Convolutional-neural-network-based DES-level aerodynamic flow field generation from URANS data

Abstract

The present paper culminates several investigations into the use of convolutional neural networks (CNNs) as a post-processing step to improve the accuracy of unsteady Reynolds-averaged Navier–Stokes (URANS) simulations for subsonic flows over airfoils at low angles of attack. Time-averaged detached eddy simulation (DES)-generated flow fields serve as the target data for creating and training CNN models. CNN post-processing generates flow-field data comparable to DES resolution, but after using only URANS-level resources and properly training CNN models. This document outlines the underlying theory and progress toward the goal of improving URANS simulations by looking at flow predictions for a class of simple, two-dimensional, streamlined profiles (i.e., an NACA0006 airfoil simulated at Mach 0.3 over an angle-of-attack range of −8° to 8°).
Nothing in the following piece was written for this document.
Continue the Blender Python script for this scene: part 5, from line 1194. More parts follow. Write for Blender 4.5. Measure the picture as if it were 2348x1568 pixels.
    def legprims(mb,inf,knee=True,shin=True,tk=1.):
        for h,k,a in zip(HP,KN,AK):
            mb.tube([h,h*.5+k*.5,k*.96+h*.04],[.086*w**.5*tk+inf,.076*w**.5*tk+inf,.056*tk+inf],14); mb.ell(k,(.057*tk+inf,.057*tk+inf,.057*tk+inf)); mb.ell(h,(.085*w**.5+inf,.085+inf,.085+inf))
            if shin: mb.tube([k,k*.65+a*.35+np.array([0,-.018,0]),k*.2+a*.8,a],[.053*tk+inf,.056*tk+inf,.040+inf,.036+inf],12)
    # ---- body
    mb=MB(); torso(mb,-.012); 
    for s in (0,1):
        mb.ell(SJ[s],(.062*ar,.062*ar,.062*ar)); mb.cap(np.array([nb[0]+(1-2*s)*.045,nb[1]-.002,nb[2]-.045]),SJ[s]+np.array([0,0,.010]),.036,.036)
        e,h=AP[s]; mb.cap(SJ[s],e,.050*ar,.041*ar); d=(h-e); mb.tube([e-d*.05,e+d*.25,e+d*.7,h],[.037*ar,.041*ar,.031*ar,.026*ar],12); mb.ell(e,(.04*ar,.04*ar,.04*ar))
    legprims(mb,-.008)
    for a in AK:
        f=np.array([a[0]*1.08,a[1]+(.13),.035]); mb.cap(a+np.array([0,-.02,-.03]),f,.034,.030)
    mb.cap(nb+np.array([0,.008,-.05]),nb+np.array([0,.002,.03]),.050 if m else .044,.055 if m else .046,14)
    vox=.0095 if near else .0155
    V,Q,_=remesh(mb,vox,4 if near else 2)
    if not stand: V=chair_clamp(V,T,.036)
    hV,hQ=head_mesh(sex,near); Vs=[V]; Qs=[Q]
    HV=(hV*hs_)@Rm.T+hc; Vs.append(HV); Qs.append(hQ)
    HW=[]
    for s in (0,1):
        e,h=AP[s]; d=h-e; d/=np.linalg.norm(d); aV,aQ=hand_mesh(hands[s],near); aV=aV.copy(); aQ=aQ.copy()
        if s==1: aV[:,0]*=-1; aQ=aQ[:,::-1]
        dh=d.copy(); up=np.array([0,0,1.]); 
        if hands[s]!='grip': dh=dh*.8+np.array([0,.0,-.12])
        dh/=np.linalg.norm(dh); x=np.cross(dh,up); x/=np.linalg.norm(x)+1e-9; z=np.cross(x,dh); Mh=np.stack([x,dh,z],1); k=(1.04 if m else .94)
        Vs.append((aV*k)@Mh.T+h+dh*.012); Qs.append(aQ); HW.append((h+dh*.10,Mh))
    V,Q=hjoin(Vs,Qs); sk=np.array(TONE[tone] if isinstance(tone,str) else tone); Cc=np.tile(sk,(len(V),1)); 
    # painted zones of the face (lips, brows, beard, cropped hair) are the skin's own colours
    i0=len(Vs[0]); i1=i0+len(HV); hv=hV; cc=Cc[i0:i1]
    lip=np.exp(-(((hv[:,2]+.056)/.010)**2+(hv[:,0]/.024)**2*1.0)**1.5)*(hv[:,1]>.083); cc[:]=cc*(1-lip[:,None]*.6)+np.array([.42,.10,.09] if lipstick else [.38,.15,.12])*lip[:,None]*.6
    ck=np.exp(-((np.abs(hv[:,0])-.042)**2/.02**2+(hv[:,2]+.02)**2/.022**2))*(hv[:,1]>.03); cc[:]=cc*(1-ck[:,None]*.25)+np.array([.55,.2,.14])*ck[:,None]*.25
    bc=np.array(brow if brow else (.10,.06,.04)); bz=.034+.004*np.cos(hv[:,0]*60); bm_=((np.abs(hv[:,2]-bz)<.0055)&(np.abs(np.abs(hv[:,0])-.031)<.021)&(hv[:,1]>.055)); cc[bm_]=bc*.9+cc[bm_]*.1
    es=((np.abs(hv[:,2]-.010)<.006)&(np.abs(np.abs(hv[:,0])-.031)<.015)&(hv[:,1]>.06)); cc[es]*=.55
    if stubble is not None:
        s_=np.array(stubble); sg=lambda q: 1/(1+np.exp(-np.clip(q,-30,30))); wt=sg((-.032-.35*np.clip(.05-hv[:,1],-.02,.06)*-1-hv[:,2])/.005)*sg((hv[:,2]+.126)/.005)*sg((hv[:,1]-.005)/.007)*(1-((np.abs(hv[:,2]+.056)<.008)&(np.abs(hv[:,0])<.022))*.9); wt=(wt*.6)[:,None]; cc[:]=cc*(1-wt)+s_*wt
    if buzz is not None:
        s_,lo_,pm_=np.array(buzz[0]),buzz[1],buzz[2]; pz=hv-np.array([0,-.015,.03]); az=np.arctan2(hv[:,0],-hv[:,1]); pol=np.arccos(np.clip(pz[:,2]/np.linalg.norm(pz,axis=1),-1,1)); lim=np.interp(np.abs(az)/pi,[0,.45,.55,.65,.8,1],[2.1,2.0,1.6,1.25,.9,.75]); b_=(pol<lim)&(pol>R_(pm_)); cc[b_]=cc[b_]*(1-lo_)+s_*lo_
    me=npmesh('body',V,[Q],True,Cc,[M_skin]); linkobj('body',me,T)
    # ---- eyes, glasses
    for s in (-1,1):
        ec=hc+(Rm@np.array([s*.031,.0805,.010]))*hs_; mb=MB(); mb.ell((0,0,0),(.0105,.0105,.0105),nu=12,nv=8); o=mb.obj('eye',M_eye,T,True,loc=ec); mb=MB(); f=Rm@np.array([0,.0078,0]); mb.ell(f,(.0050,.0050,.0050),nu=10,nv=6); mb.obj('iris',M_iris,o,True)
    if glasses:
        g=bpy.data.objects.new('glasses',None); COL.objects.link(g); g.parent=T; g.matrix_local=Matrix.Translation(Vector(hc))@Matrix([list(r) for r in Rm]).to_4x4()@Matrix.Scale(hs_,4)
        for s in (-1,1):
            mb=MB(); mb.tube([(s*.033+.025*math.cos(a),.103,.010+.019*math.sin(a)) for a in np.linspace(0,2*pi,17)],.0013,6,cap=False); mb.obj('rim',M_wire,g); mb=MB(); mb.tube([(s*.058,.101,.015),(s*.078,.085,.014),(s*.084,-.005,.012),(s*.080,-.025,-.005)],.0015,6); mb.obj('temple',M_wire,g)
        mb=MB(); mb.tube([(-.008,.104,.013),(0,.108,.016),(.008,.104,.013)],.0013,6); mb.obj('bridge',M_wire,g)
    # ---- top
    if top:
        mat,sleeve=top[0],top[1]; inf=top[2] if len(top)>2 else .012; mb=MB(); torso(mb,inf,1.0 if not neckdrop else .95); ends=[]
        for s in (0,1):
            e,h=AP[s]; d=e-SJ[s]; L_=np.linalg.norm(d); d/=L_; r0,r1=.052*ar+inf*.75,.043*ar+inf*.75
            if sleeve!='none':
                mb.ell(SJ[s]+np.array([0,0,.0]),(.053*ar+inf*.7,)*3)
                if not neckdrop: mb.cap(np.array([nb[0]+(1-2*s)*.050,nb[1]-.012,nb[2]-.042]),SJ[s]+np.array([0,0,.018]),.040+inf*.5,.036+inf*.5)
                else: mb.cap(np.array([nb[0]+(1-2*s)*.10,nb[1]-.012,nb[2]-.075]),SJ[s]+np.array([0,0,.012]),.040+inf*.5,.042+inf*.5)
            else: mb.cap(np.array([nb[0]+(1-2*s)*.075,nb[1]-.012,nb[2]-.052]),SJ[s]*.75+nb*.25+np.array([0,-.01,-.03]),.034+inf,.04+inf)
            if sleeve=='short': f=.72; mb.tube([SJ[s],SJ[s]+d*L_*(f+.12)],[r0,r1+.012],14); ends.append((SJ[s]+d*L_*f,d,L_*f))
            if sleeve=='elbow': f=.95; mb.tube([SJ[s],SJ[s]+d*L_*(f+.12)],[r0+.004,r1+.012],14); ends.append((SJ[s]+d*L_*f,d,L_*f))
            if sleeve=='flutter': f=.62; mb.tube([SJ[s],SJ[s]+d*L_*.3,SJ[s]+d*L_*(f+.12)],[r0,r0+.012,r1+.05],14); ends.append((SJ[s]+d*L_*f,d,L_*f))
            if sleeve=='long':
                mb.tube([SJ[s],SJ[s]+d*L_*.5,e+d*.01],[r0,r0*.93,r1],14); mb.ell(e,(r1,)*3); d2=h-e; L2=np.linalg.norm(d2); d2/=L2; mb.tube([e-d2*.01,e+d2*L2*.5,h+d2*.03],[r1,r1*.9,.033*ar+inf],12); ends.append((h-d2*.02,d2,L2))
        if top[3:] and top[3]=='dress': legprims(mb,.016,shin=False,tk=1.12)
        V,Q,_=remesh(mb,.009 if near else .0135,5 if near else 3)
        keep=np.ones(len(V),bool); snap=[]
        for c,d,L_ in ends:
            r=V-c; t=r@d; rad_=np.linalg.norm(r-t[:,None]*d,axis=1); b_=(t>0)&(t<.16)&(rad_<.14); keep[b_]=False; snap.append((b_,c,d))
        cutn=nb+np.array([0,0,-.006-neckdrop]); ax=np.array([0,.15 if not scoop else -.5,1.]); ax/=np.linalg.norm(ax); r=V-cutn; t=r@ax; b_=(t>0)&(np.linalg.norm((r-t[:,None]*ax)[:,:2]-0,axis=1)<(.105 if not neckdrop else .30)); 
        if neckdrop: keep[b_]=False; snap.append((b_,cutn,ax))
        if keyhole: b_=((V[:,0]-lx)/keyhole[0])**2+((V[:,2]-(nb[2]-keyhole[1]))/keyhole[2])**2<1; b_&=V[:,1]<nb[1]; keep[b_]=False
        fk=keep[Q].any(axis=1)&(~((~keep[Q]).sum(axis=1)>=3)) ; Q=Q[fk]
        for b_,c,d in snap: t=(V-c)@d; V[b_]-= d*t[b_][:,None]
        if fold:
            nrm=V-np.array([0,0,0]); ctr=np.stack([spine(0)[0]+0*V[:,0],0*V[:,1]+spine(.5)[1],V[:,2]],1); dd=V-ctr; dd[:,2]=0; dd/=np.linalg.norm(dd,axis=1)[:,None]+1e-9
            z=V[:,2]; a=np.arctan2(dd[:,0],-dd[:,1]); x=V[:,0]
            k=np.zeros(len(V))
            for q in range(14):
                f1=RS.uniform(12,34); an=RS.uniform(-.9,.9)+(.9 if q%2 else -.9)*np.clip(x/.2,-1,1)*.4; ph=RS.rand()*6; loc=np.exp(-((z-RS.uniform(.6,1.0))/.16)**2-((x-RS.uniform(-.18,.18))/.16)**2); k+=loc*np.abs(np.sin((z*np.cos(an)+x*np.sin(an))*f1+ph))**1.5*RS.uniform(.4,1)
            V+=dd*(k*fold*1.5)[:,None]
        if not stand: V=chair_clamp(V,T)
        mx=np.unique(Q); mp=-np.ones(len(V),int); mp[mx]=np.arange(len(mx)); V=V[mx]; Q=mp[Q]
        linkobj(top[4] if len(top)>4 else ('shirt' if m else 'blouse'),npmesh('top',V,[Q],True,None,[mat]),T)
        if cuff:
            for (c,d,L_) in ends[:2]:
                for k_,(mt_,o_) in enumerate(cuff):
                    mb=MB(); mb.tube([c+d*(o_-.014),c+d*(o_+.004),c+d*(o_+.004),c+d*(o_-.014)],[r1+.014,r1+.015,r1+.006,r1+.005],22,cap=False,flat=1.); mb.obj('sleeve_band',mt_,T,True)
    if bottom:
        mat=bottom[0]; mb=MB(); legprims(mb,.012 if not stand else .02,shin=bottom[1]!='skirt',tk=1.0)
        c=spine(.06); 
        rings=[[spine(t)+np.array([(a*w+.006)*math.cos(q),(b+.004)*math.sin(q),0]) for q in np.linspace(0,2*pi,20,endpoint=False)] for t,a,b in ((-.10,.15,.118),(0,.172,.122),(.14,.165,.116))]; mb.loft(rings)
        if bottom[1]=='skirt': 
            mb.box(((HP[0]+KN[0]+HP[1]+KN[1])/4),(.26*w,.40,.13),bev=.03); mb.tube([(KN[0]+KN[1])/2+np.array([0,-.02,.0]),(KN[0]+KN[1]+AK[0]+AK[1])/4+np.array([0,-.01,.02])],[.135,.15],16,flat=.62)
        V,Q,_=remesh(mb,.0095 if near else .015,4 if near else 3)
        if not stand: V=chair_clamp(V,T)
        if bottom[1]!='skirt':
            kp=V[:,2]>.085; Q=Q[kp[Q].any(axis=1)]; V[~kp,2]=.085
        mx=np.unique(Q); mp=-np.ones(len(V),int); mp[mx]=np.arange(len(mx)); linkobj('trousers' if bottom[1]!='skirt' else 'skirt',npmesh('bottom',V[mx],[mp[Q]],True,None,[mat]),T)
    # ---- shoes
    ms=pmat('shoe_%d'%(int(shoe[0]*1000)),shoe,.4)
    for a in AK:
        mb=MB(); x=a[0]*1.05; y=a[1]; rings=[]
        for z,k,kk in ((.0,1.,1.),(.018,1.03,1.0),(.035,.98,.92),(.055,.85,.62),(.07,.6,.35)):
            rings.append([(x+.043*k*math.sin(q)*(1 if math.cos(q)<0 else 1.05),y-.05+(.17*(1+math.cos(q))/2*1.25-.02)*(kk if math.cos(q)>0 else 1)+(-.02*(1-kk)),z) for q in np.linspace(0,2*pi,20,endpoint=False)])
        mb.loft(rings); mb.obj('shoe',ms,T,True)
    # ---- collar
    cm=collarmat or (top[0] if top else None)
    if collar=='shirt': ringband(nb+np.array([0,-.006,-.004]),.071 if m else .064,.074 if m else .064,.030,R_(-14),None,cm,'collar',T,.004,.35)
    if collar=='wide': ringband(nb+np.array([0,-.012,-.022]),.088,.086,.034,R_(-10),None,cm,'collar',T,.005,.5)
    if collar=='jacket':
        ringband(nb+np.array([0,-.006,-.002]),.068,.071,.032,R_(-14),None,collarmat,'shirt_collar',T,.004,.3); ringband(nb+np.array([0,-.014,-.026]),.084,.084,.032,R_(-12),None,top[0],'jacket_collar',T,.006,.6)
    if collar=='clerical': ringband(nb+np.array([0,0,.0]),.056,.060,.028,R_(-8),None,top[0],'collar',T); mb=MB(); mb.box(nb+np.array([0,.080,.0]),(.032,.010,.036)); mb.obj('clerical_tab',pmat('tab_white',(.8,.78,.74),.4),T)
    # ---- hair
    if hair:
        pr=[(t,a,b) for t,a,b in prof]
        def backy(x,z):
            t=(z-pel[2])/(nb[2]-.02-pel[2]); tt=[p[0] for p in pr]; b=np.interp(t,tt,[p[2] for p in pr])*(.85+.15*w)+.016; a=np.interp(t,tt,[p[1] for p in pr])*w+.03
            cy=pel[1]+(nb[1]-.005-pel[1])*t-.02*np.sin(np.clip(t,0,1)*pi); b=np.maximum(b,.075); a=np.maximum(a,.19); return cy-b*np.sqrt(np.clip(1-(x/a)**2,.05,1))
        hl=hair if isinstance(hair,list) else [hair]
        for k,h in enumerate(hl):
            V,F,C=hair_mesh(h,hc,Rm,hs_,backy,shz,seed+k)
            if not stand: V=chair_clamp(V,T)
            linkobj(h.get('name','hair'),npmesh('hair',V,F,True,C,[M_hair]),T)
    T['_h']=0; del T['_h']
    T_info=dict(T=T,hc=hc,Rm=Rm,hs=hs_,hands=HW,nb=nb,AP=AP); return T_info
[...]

After several design iterations, two trained CNN models predict the pressure and density fields immediately surrounding the airfoils, and those results compare well to DES ground truth data. Generally, the trained models match the DES resolution for the model training data. However, to accurately predict the flow conditions outside of the training set, other approaches are necessary. For this portion of the research, all computational fluid dynamic calculations use NASA’s fully-unstructured-Navier–Stokes-3D solver. The rest of the software comes from Python libraries within the public domain to encourage follow-on research. These libraries include TensorFlow for machine learning models and the sequential model-based optimization to generate the algorithm configuration for hyperparameter optimization.